Massimo Rocchi, l’art et la manie de dénicher la suissitude

«La Suisse se cache dans les détails», estime Massimo Rocchi. L’humoriste berno-italien était de passage jeudi à La Tour-de-Trême

par Eric Bulliard

Ses premiers mots: «J’suis Suisse.» Tout découle de là. De cette étrange situation: Massimo Rocchi est Suisse et heureux. Alors que ça ne se fait pas, ça ne se montre pas. Et le voici parti à nous expliquer pourquoi, en Suisse, il vaut mieux cacher son bonheur.

Avant de revisiter l’histoire de son pays d’adoption (il est né en Italie), en créant un tourbillon qui, jeudi soir, n’a pas eu de peine à emporter la salle CO2. Drôle de spectacle, ce RocCHipédia, à la fois sobre et étourdissant.

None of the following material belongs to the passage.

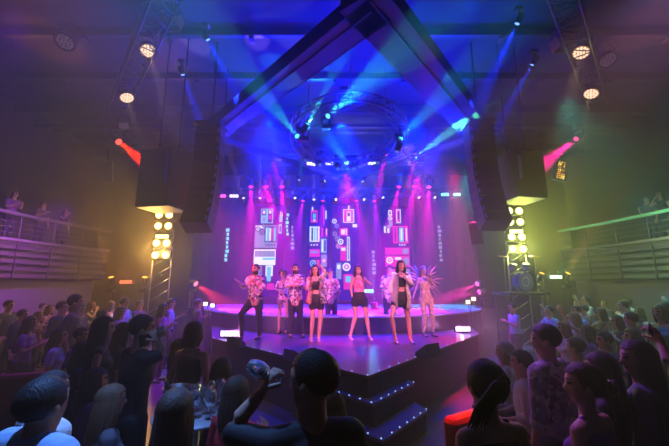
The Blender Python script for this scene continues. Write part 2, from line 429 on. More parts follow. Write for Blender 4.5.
# red and pink heads
reds = [(251, 187, 251, 235), (266, 187, 290, 240), (282, 187, 283, 230), (399, 187, 382, 240), (414.5, 186.5, 400, 240), (429, 187, 425, 235)]
for i, (x, y, tx, ty) in enumerate(reds):
    p = atY(x, y, YB-.3); q = atY(tx, ty+25, YB-1.6)
    moving_head('red glowing lamp in the upper row of the back truss, %s from the left' % ORD[i], p, q-p, (1, .03, .25), 2.2, MAG, 900*K, 17, .9, (0, 0, 1), 'red lamps in the upper row', lr=.11)
reds = [(303, 201, 290, 245), (323, 201, 318, 260), (356.5, 201, 372, 265), (374.5, 201, 380, 235)]
for i, (x, y, tx, ty) in enumerate(reds):
    p = atY(x, y, YB-.3); q = atY(tx, ty+25, YB-1.6)
    moving_head('small red lamp in the lower row of the back truss, %s from the left' % ORD[i], p, q-p, (1, .03, .3), 1.8, (.6, .0, 1), 700*K, 17, .75, (0, 0, 1), 'red lamps in the lower row', lr=.1)
reds = [(270, 154.5, 290, 210), (385.5, 154.5, 376, 200), (416, 155, 398, 225)]
for i, (x, y, tx, ty) in enumerate(reds):
    p = atY(x, y, YM-.2); q = atY(tx, ty, YM-.8)
    moving_head('red lamp hanging high above the back truss, %s from the left of three' % ORD[i], p, q-p, (1, .05, .2), 2.2, MAG, 800*K, 12, .8, (0, 0, 1), 'high red lamps', lr=.1)
# bright lamps under the middle truss, crossing beams
for i, (x, y, tx, ty, c) in enumerate([(299, 180, 303, 158, CY), (325, 181, 352, 172, (.4, .35, 1)), (362.6, 181.5, 349, 162, CY)]):
    p = atY(x, y, YM-.5); q = atY(tx, ty, YM-.9)
    moving_head('bright beam lamp under the round truss, %s from the left of three' % ORD[i], p, q-p, (.7, 1, 1), 8, c, 260*K, 12, .6, (0, 0, 1), None)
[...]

Seuls éléments extérieurs: une bande-son avec cloches et youtse, ainsi qu’une barrière, utilisées uniquement en introduction et conclusion. Massimo Rocchi tient près d’une heure cinquante avec son seul bagout, son talent pour raconter des histoires, sa finesse d’observateur de la suissitude.

«C’est comme ça»
Une fois lancé, ce comique volubile ne s’arrête plus, multiplie incises et digressions. On croit le perdre, on peine à le suivre et le voilà qui retombe sur ses jambes, reprend son fil, funambule en équilibre entre politique, économie et petites manies. «La Suisse se cache dans les détails» relève Massimo Rocchi. Cette façon, par exemple, de poser beaucoup de questions, mais d’avoir pour seule réponse (passons sur la version en bärntütsch): «C’est comme ça et puis c’est tout!»

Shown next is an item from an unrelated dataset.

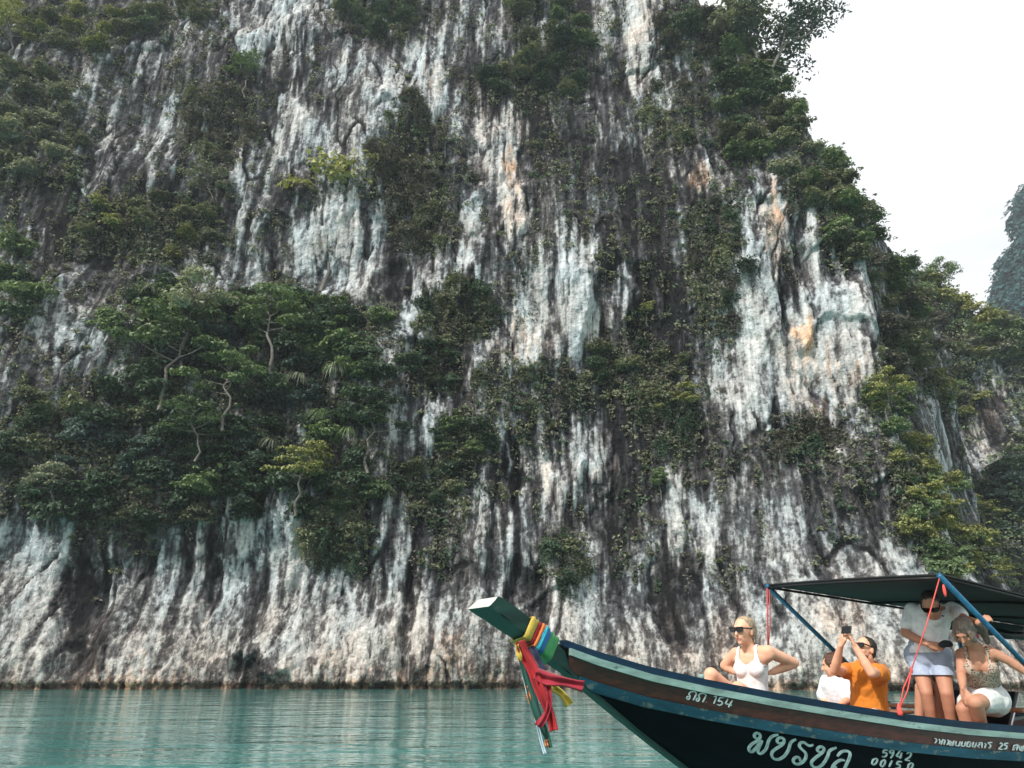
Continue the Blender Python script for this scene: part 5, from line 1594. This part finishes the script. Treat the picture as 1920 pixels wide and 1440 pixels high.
t.color(t.mix(t.ramp(vo.outputs['Distance'], [(0.34, (1, 1, 1)), (0.46, (0, 0, 0))]), (0.46, 0.36, 0.28), (0.075, 0.05, 0.045)))
def in_top(p):
    d = p - J['chest']; a, b, h = d.dot(Tr), d.dot(Tf), d.dot(Tu)
    if h > 0.17 or h < -0.245 or abs(a) > 0.2: return False
    arm = min([(p - J['sl'].lerp(J['el'], q)).length for q in (0.15, 0.4, 0.7, 1.0)] + [(p - J['sr'].lerp(J['er'], q)).length for q in (0.15, 0.4, 0.7, 1.0)] + [(p - J['er'].lerp(J['wr'], q)).length for q in (0.25, 0.5, 0.75, 1.0, 1.2, 1.5)] + [(p - J['h' + a].lerp(J['k' + a], q)).length - 0.06 for a in 'lr' for q in (0.35, 0.6, 0.85, 1.0)])
    if arm < 0.062: return False
    if h > 0.01: return 0.066 < abs(a) < 0.100 if b > 0 else (0.05 < abs(a) < 0.10 or h < 0.03)
    return not (b > 0 and h > -0.05 and abs(a) < 0.050 + 0.25 * (h + 0.05))
fit_over('spotted_top', wom2, in_top, t.m, wom2, 0.008)
sh = [('c', J['hl'], 0.150, J['hr'], 0.150), ('c', J['pelvis'], 0.160, J['pelvis'].lerp(J['waist'], 0.45), 0.150, 0.85, fT)]
for a in ('l', 'r'): sh.append(('c', J['h' + a], 0.125, J['h' + a].lerp(J['k' + a], 0.55), 0.108))
blob('shorts', sh, cloth('white_denim', (0.70, 0.71, 0.70)), 0.009, 3, wom2, (), (0.006, 0.06, 0.12))
r, f, u = frH; c = J['head']
blob('hair', [('e', c + u * 0.030 - f * 0.024, frH, (0.088, 0.104, 0.094)), ('e', c - f * 0.05 - u * 0.03, frH, (0.078, 0.066, 0.088)), ('e', c + f * 0.03 - u * 0.02 - r * 0.07, frH, (0.022, 0.05, 0.075)),
              ('e', c + f * 0.03 - u * 0.02 + r * 0.07, frH, (0.022, 0.05, 0.075)),
              ('c', c - f * 0.10 + u * 0.02, 0.036, at(1842, 1180, 7.30), 0.042), ('c', at(1842, 1180, 7.30), 0.042, at(1852, 1204, 7.30), 0.022)], H_ASH, 0.007, 2, wom2, (), (0.010, 0.02, 0.06))
blob('hair_band', [('e', at(1831, 1193, 7.21), (r, f, u), (0.022, 0.02, 0.02))], C_RED, 0.005, 2, wom2)

# --- person sitting behind the standing man, only the legs show
J = joints(head=(1741,1186,8.40), neck=(1742,1208,8.45), chest=(1742,1226,8.46), waist=(1742,1252,8.48), pelvis=(1742,1280,8.48),
           sr=(1722,1216,8.50), sl=(1762,1216,8.42), er=(1720,1246,8.40), el=(1764,1246,8.32), wr=(1728,1262,8.18), wl=(1758,1262,8.12),
           hr=(1731,1284,8.46), hl=(1755,1284,8.42), kr=(1726,1290,8.02), kl=(1762,1290,7.98), ar=(1722,1376,8.06), al=(1764,1376,8.00))
fT = Vector((-0.2, -0.97, 0)); frH = frame_of((-0.3, -0.9, -0.2), (0, 0, 1))
sh = head_shapes(J['head'], frH, 0.95) + [('c', J['neck'] - Vector((0, 0, 0.02)), 0.05, J['head'] - frH[2] * 0.06, 0.048)]
sh += torso_shapes(J, fT, 0.9, 0, 0.85) + limbs(J, 0.92) + hand_shapes(J['wr'], (0.1, -0.8, -0.3), (0, 0, -1), 0.4, 0.95, 1) + hand_shapes(J['wl'], (-0.1, -0.8, -0.3), (0, 0, -1), 0.4, 0.95, -1)
ph2 = blob('person', sh, SKIN_MID, 0.010, 4)
tag(ph2, 'person sitting behind the standing man, only bare legs showing between his', 'person')
blob('shirt', torso_shapes(J, fT, 0.9, 0.02, 0.86) + [('c', J['s' + a], 0.07, J['s' + a].lerp(J['e' + a], 0.6), 0.075) for a in ('l', 'r')], cloth('navy_cotton', (0.02, 0.025, 0.05)), 0.012, 3, ph2, [(J['neck'] + Vector((0, 0, 0.03)), (0, 0, 1))])
blob('shorts', [('c', J['h' + a], 0.095, J['h' + a].lerp(J['k' + a], 0.55), 0.082) for a in ('l', 'r')] + [('c', J['hl'], 0.10, J['hr'], 0.10)], cloth('black_shorts', (0.012, 0.012, 0.016)), 0.012, 3, ph2)
blob('hair', [('e', J['head'] + frH[2] * 0.03 - frH[1] * 0.024, frH, (0.08, 0.094, 0.086))], H_DARK, 0.008, 3, ph2)

# thwarts the sitters use
for s, y0, y1, z in ((4.95, -0.75, 0.85, 0.845), (4.55, 0.25, 0.92, 0.80)):
    slab('thwart', [(s - 0.14, y0, z), (s + 0.14, y0, z), (s + 0.14, y1, z), (s - 0.14, y1, z)], 0.035, M_DECK, boat)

Massimo Rocchi déclenche le rire autant par son texte que par ses mimiques, son accent, ses traductions approximatives de l’allemand, ses imitations d’animaux…

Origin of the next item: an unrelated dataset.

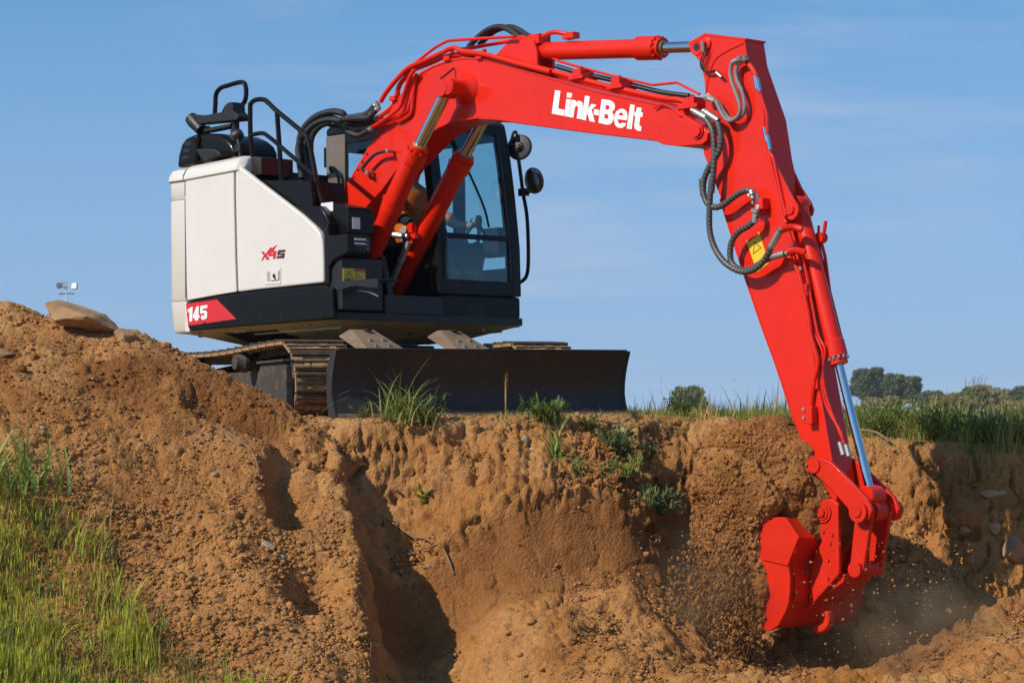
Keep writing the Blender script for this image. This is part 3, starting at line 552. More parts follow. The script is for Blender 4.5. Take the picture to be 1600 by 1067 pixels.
ring = rg.build('swing_bearing', BLACKM, EX)
for k in range(36):
    a = 2*math.pi*k/36; b = MB(); b.cyl((.58*math.cos(a), .58*math.sin(a), .555), (.58*math.cos(a), .58*math.sin(a), .60), .016, 6)
    if k == 0: bm0 = b.mesh('bearing_bolt', FIT)
    o = link('bearing_bolt', bm0, ring); o.rotation_euler.z = a
# blade
bl = TB()
prof = [(2.585, .492), (2.545, .41), (2.51, .32), (2.488, .23), (2.482, .15), (2.498, .075), (2.53, .02), (2.56, -.05)]
back = [(x-.045, z) for x, z in prof]
bl.prism([(x, z) for x, z in prof]+list(reversed(back)), -1.285, 1.285)
blade = bl.build('dozer_blade', STEEL, EX, .004)
e = TB(); e.prism([(2.590, .494), (2.55, .41), (2.515, .32), (2.494, .23), (2.488, .15), (2.504, .075), (2.536, .02), (2.56, -.05), (2.44, -.05), (2.40, .1), (2.40, .35), (2.50, .494)], -1.310, -1.286); e.build('end_plate', STEEL, blade, .003)
e = TB(); e.prism([(2.590, .494), (2.55, .41), (2.515, .32), (2.494, .23), (2.488, .15), (2.504, .075), (2.536, .02), (2.56, -.05), (2.44, -.05), (2.40, .1), (2.40, .35), (2.50, .494)], 1.286, 1.310); e.build('end_plate', STEEL, blade, .003)
e = TB(); e.prism([(2.549, .0), (2.590, -.06), (2.578, -.06), (2.535, .005)], -1.283, 1.283); e.build('cutting_edge', TRACK, blade)
e = TB(); e.box((2.50, -1.28, .4935), (2.59, 1.28, .506)); e.build('top_lip', STEEL, blade, .003)
for yc in (-.42, .34):
    a = TB(); a.bar((.7, yc*1.1, .36), (2.44, yc, .16), .13, .2); a.build('blade_arm', DARKMUD, EX, .01)
for (y0, y1) in ((-.985, -.735), (-.21, .02)):
    g = TB()
    # sloping cover plate over each blade ram, folded down on its left side
    top = [(2.08, y0+.02, .672), (2.08, y1-.06, .672), (2.17, y1-.06, .668), (2.53, y1+.04, .499), (2.53, y0-.03, .499), (2.14, y0+.02, .672)]
    g.add(top+[(p[0], p[1], p[2]-.014) for p in top], [(0, 1, 2, 3, 4, 5), (11, 10, 9, 8, 7, 6)]+[(i, (i+1) % 6, (i+1) % 6+6, i+6) for i in range(6)])
    g.add([(2.08, y0+.02, .672), (2.14, y0+.02, .672), (2.53, y0-.03, .499), (2.53, y0-.10, .485), (2.10, y0-.075, .615), (2.06, y0-.06, .625)], [(0, 1, 2, 3, 4, 5)])
    gu = g.build('ram_guard', GUARD, EX)
    for (bx, by) in ((2.36, .25), (2.36, .7), (2.47, .25), (2.47, .7)):
        b = TB(); zz = .672-(bx-2.14)*.4436; yy = y0+(y1-y0)*by; b.cyl((bx, yy, zz-.005), (bx+.008, yy, zz+.018), .016, 6); b.build('guard_bolt', FIT, gu)
    s = TB(); s.box((2.12, (y0+y1)/2-.02, .660), (2.24, (y0+y1)/2+.02, .6745)); s.build('guard_slot', INK, gu)
    rm = TB(); rm.cyl((1.0, (y0+y1)/2*.8, .5), (2.42, (y0+y1)/2, .40), .06, 14); rm.build('blade_ram', DARKMUD, EX)
# --- upper structure ---
fl = MB()
fl.prism([(-1.36, -.55), (-1.22, -.93), (-1.05, -1.06), (1.05, -1.08), (1.05, 1.1), (.9, 1.16), (-.5, 1.18), (-1.05, 1.06), (-1.22, .93), (-1.36, .55), (-1.42, 0)], .795, .86, 'Z')
deck = fl.build('revolving_frame', BLACKM, EX, .004)
op_ = [(-1.36, -.55), (-1.22, -.93), (-1.05, -1.06), (1.05, -1.08), (1.05, 1.1), (.9, 1.16), (-.5, 1.18), (-1.05, 1.06), (-1.22, .93), (-1.36, .55), (-1.42, 0)]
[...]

On ne peut résumer, encore moins raconter RocCHipédia. La plupart des gags paraîtraient presque quelconques s’ils étaient lâchés par un autre. Massimo Rocchi déclenche le rire autant par son texte que par ses mimiques, son accent, ses traductions approximatives de l’allemand, ses imitations d’animaux… Le comédien berno-italien mêle ses différentes expériences (ses études de lettres comme son apprentissage du mime) pour créer un one man show à part: une sorte de cabaret d’une puissance comique redoutable.

De Morgarten au Tattoo
Pris dans ce torrent verbal, le spectateur passe d’Adam et Eve à Morgarten et Sempach, via une réflexion sur la peau du cervelas, quelques piques contre Blocher et Berlusconi, avant une description hilarante des armées européennes qui défilent au Tattoo de Bâle… Massimo Rocchi a aussi l’art de mettre le doigt sur nos curieuses habitudes d’homo helveticus: ces sacs-poubelles différents d’un canton à l’autre, ces chantiers d’autoroutes si bien éclairés la nuit qu’on dirait des discothèques… On sort de RocCHipédia grisé par ce flot de paroles, avec un autre regard sur nos us et coutumes. Avec, aussi, le sentiment d’avoir appris quelque chose: qui savait que le premier passeport suisse datait de 1915 et qu’il était vert?